* Start *

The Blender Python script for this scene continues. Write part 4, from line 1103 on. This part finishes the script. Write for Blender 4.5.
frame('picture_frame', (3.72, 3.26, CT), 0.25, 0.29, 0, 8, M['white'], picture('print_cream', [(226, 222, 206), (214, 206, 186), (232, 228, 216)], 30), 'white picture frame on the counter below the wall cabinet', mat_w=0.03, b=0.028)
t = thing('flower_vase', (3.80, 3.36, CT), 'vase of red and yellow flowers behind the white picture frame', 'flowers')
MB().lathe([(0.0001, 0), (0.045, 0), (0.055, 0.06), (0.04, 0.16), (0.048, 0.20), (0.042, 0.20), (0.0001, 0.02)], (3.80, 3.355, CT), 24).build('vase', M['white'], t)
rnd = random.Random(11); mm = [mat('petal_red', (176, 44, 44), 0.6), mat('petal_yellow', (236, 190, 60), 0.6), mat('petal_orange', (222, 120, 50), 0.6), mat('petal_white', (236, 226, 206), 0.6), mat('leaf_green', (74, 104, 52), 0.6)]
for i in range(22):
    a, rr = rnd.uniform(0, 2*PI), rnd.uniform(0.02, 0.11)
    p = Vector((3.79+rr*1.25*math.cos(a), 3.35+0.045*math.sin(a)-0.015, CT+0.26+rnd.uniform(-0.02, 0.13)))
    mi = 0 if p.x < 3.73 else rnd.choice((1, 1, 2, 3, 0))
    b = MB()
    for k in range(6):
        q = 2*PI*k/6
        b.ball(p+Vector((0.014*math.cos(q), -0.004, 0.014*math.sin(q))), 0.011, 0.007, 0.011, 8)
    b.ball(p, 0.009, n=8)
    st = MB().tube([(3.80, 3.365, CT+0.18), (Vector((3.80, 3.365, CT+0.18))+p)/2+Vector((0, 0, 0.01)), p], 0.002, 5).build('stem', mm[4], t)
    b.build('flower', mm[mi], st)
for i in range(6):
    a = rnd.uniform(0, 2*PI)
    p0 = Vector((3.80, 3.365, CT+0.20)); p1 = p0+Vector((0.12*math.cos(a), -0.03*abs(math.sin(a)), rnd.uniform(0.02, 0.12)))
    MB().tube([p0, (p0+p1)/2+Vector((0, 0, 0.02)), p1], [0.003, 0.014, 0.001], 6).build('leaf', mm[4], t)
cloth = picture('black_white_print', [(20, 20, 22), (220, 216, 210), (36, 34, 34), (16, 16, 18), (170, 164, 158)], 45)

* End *

▶ Given problem
Copy every line of the material, please, keeping it exactly the same.

▶ Answer
The Blender Python script for this scene continues. Write part 4, from line 1103 on. This part finishes the script. Write for Blender 4.5.
frame('picture_frame', (3.72, 3.26, CT), 0.25, 0.29, 0, 8, M['white'], picture('print_cream', [(226, 222, 206), (214, 206, 186), (232, 228, 216)], 30), 'white picture frame on the counter below the wall cabinet', mat_w=0.03, b=0.028)
t = thing('flower_vase', (3.80, 3.36, CT), 'vase of red and yellow flowers behind the white picture frame', 'flowers')
MB().lathe([(0.0001, 0), (0.045, 0), (0.055, 0.06), (0.04, 0.16), (0.048, 0.20), (0.042, 0.20), (0.0001, 0.02)], (3.80, 3.355, CT), 24).build('vase', M['white'], t)
rnd = random.Random(11); mm = [mat('petal_red', (176, 44, 44), 0.6), mat('petal_yellow', (236, 190, 60), 0.6), mat('petal_orange', (222, 120, 50), 0.6), mat('petal_white', (236, 226, 206), 0.6), mat('leaf_green', (74, 104, 52), 0.6)]
for i in range(22):
    a, rr = rnd.uniform(0, 2*PI), rnd.uniform(0.02, 0.11)
    p = Vector((3.79+rr*1.25*math.cos(a), 3.35+0.045*math.sin(a)-0.015, CT+0.26+rnd.uniform(-0.02, 0.13)))
    mi = 0 if p.x < 3.73 else rnd.choice((1, 1, 2, 3, 0))
    b = MB()
    for k in range(6):
        q = 2*PI*k/6
        b.ball(p+Vector((0.014*math.cos(q), -0.004, 0.014*math.sin(q))), 0.011, 0.007, 0.011, 8)
    b.ball(p, 0.009, n=8)
    st = MB().tube([(3.80, 3.365, CT+0.18), (Vector((3.80, 3.365, CT+0.18))+p)/2+Vector((0, 0, 0.01)), p], 0.002, 5).build('stem', mm[4], t)
    b.build('flower', mm[mi], st)
for i in range(6):
    a = rnd.uniform(0, 2*PI)
    p0 = Vector((3.80, 3.365, CT+0.20)); p1 = p0+Vector((0.12*math.cos(a), -0.03*abs(math.sin(a)), rnd.uniform(0.02, 0.12)))
    MB().tube([p0, (p0+p1)/2+Vector((0, 0, 0.02)), p1], [0.003, 0.014, 0.001], 6).build('leaf', mm[4], t)
cloth = picture('black_white_print', [(20, 20, 22), (220, 216, 210), (36, 34, 34), (16, 16, 18), (170, 164, 158)], 45)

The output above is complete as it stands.